Hint: To obtain the solution of the equation given use LCM method. Firstly take LCM of the two terms in the denominator and then multiply each fraction with a term so that the denominator becomes equal to the LCM then add the numerator terms and simplify the equation obtained to get the solution.
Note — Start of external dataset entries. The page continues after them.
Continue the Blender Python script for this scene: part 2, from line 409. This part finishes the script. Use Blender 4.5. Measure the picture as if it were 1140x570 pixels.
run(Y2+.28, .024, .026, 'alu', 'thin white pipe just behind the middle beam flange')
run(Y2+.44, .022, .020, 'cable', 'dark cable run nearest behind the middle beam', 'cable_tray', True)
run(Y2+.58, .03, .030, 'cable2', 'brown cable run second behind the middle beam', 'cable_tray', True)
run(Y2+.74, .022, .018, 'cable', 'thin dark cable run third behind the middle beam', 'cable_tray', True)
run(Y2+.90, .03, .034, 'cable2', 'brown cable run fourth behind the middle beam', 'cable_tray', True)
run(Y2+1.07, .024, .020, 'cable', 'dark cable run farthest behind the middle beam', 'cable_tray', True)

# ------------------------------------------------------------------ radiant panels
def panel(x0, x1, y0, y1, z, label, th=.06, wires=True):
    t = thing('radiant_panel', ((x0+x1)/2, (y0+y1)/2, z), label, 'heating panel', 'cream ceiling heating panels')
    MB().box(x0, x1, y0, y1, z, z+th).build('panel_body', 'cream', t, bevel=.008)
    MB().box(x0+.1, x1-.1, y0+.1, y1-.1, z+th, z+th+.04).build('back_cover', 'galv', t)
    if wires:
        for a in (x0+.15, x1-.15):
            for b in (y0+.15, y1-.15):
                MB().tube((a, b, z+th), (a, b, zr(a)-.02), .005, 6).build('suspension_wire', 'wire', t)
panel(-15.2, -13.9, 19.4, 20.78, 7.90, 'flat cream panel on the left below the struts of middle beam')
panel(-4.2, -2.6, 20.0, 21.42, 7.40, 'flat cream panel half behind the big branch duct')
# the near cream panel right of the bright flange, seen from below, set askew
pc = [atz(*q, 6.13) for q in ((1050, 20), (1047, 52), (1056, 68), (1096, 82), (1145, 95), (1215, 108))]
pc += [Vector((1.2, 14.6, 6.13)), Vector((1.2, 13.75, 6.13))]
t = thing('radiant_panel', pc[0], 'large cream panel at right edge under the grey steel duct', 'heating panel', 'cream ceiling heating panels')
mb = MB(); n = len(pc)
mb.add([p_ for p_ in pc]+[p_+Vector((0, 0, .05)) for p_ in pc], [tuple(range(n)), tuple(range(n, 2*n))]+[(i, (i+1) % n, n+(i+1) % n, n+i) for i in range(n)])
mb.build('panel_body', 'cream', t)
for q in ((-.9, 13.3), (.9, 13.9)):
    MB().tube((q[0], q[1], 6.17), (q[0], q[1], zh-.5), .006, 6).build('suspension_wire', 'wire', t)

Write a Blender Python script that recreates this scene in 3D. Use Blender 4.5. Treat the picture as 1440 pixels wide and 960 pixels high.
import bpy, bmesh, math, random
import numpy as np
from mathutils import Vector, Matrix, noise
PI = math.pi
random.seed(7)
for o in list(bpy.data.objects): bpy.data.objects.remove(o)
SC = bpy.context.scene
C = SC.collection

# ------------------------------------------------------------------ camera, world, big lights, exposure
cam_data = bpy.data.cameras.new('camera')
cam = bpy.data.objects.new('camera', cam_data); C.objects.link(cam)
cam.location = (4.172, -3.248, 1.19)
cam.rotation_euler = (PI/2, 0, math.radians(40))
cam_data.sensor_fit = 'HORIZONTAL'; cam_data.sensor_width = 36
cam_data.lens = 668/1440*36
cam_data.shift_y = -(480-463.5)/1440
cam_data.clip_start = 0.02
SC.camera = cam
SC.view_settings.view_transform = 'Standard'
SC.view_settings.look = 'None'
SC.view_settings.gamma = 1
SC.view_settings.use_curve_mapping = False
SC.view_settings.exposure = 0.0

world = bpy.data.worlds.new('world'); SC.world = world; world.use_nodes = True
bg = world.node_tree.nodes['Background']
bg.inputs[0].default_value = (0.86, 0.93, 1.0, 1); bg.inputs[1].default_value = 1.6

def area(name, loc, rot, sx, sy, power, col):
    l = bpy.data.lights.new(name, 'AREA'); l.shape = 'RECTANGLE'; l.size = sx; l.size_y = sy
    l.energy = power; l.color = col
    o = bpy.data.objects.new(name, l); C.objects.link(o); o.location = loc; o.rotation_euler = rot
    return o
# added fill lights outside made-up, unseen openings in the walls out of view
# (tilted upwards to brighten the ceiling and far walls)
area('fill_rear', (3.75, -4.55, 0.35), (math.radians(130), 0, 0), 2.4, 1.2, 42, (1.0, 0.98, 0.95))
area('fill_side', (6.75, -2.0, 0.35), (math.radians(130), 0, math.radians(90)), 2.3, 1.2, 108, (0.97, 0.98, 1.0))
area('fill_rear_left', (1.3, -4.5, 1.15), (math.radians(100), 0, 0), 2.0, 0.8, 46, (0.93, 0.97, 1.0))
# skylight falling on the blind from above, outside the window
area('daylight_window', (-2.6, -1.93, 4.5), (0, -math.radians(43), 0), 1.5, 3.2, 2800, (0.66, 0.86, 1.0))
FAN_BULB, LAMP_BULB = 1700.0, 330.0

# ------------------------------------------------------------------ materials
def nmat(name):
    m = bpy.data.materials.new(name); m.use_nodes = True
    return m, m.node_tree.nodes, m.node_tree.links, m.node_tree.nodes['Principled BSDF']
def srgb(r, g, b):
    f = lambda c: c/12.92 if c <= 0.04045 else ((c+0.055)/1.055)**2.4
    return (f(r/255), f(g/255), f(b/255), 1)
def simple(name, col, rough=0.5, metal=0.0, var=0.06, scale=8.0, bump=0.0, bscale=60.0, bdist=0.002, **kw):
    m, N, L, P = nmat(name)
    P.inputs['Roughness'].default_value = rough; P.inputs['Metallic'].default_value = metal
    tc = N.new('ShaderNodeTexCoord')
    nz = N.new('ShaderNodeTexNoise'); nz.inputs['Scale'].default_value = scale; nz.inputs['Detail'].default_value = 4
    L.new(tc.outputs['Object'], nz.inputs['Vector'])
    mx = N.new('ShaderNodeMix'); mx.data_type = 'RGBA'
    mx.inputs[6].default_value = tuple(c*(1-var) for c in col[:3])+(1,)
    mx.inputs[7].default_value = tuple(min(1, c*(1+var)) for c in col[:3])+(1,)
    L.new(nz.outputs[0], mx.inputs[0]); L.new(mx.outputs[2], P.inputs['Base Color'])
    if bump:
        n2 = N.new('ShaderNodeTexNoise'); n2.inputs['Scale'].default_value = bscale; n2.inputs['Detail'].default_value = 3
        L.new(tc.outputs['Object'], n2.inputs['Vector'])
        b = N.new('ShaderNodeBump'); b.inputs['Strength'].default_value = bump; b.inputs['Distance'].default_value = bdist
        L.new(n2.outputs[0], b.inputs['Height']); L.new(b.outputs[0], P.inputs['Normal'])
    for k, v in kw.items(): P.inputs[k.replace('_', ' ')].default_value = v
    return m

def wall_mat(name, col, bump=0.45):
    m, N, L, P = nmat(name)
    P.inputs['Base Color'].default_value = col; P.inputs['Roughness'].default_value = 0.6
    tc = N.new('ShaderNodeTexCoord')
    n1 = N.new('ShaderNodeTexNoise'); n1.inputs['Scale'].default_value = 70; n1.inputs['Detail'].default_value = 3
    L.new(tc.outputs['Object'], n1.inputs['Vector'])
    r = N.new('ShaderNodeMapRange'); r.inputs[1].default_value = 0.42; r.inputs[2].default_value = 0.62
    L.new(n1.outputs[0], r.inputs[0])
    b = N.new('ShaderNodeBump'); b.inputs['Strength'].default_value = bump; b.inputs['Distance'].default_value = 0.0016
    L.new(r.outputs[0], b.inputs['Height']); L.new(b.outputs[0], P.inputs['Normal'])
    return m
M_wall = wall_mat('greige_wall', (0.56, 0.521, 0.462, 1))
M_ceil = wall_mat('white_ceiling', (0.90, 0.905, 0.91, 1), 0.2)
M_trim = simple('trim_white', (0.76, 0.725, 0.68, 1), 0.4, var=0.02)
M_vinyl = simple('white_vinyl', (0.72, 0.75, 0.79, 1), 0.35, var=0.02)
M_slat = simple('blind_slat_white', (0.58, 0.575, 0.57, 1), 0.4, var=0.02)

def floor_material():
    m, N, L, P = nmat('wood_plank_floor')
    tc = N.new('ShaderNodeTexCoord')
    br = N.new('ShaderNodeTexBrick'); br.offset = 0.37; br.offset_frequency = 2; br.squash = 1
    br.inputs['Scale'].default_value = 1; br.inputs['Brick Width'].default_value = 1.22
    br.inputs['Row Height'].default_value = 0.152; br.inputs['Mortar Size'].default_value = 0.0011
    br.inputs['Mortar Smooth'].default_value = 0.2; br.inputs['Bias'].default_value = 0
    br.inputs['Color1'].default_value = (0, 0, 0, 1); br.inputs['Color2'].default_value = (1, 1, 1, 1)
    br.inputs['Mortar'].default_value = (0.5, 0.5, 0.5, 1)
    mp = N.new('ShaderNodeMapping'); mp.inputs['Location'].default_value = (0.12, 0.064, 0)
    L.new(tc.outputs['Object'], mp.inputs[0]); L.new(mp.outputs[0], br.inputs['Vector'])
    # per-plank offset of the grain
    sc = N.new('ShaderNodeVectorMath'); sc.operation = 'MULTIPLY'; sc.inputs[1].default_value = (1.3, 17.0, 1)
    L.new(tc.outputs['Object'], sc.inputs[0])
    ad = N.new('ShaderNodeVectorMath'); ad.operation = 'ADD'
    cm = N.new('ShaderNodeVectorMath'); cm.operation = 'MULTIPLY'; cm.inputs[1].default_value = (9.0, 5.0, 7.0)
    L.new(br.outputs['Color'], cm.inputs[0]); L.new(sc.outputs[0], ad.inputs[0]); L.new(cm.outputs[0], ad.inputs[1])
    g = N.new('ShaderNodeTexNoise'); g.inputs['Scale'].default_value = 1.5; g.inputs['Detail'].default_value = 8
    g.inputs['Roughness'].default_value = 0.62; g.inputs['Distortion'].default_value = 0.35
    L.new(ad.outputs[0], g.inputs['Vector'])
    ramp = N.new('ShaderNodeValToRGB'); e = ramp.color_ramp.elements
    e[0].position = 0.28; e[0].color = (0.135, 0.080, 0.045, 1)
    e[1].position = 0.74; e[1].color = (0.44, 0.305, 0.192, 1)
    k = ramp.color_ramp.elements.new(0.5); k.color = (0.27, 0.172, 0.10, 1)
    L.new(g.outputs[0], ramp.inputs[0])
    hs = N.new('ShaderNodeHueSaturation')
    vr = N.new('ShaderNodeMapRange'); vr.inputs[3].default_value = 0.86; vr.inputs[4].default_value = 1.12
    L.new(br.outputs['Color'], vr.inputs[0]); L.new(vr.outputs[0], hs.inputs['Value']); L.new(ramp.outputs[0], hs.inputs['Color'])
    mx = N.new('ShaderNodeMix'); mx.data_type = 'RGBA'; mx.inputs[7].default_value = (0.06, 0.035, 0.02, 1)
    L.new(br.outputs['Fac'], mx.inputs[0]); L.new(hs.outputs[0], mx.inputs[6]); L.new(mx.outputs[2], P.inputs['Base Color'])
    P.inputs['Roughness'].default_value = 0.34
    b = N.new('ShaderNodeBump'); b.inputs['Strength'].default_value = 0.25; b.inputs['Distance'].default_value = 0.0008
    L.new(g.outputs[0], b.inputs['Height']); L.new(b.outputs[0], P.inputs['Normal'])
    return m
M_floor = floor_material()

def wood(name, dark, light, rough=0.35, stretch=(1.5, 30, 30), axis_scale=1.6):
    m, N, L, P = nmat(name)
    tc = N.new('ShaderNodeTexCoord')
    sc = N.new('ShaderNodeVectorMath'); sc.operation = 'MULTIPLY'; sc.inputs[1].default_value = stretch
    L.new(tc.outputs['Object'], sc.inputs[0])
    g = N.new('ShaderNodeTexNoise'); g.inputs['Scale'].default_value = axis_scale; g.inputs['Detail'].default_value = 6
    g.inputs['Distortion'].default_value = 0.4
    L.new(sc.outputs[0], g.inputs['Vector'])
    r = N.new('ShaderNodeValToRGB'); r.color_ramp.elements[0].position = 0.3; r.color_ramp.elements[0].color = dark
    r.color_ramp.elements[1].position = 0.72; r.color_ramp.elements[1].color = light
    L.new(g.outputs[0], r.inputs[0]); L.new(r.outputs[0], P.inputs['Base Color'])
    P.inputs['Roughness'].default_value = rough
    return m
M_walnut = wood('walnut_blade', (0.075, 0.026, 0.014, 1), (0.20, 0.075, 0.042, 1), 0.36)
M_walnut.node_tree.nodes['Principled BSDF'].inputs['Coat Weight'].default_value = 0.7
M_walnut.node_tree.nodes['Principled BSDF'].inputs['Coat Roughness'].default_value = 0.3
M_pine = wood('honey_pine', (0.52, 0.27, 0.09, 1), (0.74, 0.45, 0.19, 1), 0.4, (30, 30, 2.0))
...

Complete step by step answer:
The equation is given as:
$\dfrac{x}{5}+\dfrac{x}{2}=14$…..$\left( 1 \right)$
Now firstly we will find the LCM of the denominator value by using common division method as below:
$\begin{align}
  & 2\left| \!{\underline {\,
  5,2 \,}} \right. \\
 & 5\left| \!{\underline {\,
  5,1 \,}} \right. \\
 & 1,1 \\
\end{align}$
The factors obtained are:
$\left\{ 2,5 \right\}$
So the LCM is:
$\begin{align}
  & \Rightarrow 2\times 5 \\
 & \Rightarrow 10 \\
\end{align}$
We got the LCM as 10.
Next, we will multiply and divide 2 and 5 in the first and second term of the left side of equation (1) respectively as:
$\begin{align}
  & \Rightarrow \dfrac{x}{5}\times \dfrac{2}{2}+\dfrac{x}{2}\times \dfrac{5}{5}=14 \\
 & \Rightarrow \dfrac{2x}{10}+\dfrac{5x}{10}=14 \\
\end{align}$
Now as the denominator of both the fraction is equal we can add the numerator as:
$\begin{align}
  & \Rightarrow \dfrac{2x+5x}{10}=14 \\
 & \therefore \dfrac{7x}{10}=14 \\
\end{align}$
Now we will simplify the above equation by keeping $x$ term on one side and taking all other terms on another side as:
$\begin{align}
  & \dfrac{7x}{10}=14 \\
 & \Rightarrow x=14\times \dfrac{10}{7} \\
 & \Rightarrow x=2\times 10 \\
 & \therefore x=20 \\
\end{align}$
So we got the value of $x$ as 20.

Hence solution of equation $\dfrac{x}{5}+\dfrac{x}{2}=14$ is $x=20$

Note: A equation is a mathematical expression that has two equal sides separated by an equal sign. A solution of an equation is the value that satisfies the equation. If we put the solution value in the equation we will get the left side equal to the right side. To check whether the solution obtained is correct or not we will put $x=20$ in the equation as:
$\begin{align}
  & \dfrac{x}{5}+\dfrac{x}{2}=14 \\
 & \Rightarrow \dfrac{20}{5}+\dfrac{20}{2}=14 \\
 & \Rightarrow 4+10=14 \\
 & \Rightarrow 14=14 \\
\end{align}$
As we can see, the right side is equal to the left side which means our solution is correct.